### [GIVEN REQUEST]
Copy out the lines that include the word "this".

### [DATASET EXTRACT]
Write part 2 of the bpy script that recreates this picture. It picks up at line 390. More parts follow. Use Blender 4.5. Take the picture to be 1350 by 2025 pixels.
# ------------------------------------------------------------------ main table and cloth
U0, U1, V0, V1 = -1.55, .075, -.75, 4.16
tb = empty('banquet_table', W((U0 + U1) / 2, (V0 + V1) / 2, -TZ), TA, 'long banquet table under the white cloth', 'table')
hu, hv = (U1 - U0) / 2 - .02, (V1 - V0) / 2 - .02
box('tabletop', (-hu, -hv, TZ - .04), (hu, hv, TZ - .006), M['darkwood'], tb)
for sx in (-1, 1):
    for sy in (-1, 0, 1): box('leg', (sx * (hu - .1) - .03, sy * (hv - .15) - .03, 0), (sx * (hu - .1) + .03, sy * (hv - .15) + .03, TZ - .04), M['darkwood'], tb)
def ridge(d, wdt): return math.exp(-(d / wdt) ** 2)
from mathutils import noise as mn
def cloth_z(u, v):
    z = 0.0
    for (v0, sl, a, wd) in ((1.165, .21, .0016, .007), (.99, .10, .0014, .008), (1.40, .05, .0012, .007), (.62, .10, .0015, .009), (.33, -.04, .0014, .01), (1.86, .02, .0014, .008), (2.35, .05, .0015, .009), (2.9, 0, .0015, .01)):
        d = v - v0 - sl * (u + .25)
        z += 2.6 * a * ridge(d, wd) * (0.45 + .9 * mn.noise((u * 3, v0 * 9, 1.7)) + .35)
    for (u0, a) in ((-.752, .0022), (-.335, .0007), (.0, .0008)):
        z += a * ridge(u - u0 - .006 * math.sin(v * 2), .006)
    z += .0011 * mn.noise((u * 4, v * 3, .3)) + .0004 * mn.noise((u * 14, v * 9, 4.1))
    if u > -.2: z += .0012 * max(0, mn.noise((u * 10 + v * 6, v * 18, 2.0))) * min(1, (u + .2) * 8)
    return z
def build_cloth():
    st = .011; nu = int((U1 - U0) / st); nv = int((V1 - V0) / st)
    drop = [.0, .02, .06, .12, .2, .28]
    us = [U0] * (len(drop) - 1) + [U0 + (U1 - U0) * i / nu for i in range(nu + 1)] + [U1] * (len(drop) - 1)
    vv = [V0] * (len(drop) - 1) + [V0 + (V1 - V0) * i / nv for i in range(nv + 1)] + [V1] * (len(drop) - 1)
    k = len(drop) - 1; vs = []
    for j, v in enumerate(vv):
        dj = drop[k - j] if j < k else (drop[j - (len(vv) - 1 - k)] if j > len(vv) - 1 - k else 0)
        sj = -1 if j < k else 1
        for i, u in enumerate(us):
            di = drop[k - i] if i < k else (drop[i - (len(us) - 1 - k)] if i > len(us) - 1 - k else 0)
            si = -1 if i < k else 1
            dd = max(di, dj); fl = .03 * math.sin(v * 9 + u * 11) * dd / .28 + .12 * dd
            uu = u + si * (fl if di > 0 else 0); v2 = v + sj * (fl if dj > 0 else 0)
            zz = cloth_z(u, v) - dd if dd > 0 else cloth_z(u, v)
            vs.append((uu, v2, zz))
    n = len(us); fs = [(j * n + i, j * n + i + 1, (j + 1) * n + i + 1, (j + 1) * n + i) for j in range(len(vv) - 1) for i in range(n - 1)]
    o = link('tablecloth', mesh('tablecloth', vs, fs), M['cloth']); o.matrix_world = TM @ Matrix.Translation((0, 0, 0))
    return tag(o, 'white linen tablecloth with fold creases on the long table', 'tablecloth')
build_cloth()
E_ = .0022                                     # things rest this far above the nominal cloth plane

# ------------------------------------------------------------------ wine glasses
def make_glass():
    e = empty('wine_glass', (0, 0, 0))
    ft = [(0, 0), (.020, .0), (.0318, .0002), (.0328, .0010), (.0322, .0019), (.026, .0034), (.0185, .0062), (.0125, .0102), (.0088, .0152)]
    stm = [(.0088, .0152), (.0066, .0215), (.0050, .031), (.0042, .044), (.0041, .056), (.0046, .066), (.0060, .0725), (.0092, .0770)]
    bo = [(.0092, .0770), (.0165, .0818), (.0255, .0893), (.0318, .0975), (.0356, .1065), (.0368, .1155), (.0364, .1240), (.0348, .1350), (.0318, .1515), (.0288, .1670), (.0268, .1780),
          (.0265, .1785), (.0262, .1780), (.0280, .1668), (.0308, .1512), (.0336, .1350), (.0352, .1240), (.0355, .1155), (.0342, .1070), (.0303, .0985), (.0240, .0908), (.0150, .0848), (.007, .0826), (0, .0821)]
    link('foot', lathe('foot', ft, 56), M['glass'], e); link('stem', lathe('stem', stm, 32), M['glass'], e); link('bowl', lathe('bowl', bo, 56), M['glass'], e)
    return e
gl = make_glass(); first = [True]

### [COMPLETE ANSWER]
Write part 2 of the bpy script that recreates this picture. It picks up at line 390. More parts follow. Use Blender 4.5. Take the picture to be 1350 by 2025 pixels.
E_ = .0022                                     # things rest this far above the nominal cloth plane